At a late night rehearsal at the Maryland Institute College of Art, Micappella gets going on "Two Princes," a syncopated Spin Doctors song arranged with Sibelius software by student Ally Hunter-Harris. Mark Grambau, with co-director Charles Calixto at the piano, dissects Harris' clever arrangement, meting out rhythmically challenging "ba dap ba daps" to basses, tenors, sopranos and altos.

"From my understanding, a cappella is a collegiate thing," Grambau, a 20-year-old illustration major who will graduate this spring.

"It's harder to get something started" in high school, he says. "But in college, everyone's managing their own time." And as co-director, "I can apply for a budget, so I can spend money for trips and get CDs made."

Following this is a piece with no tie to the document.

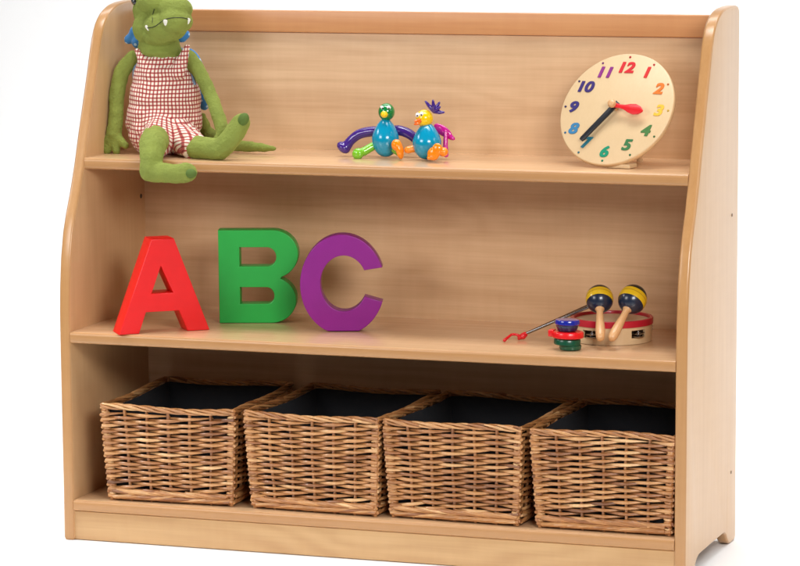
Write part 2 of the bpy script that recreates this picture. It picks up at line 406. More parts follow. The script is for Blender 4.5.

But high school a cappella is on the rise, says Deke Sharon, who founded the Contemporary A Cappella Society while a student at Tufts University, where he sang with the all-male Beelzebubs. "We're just now at a tipping point where schools that have choral music programs are beginning to incorporate contemporary a cappella into repertoire the same way as they may do with madrigals and folk music."

Sadly, all undergrad a cappella experiences eventually come to an end, often leaving former group members at loose ends. "It stinks," Hadfield says.

"There are approximately 5,000 experienced college a cappella singers graduating each year, and most of these folks have little or no opportunity to continue singing in a similar ensemble," Sharon, 39, says. "But I just started a program this summer called the A Cappella League to create post-collegiate groups, and it has taken off quickly."

After college, finding an a cappella group to join is "pretty much word of mouth," says Mark D. McGrath, the baritone in a local quintet called Some of the Parts. Last year, he found a second tenor to replace a departing member at a neighborhood holiday bonfire. "You can meet in the strangest places," McGrath says.

In the meantime, lonely graduates in search of harmony have a way of returning to their former groups for a song or two. "Everybody comes back," says Lindsey Rich of Goucher. "I know I will come back. It's just a matter of when and how often."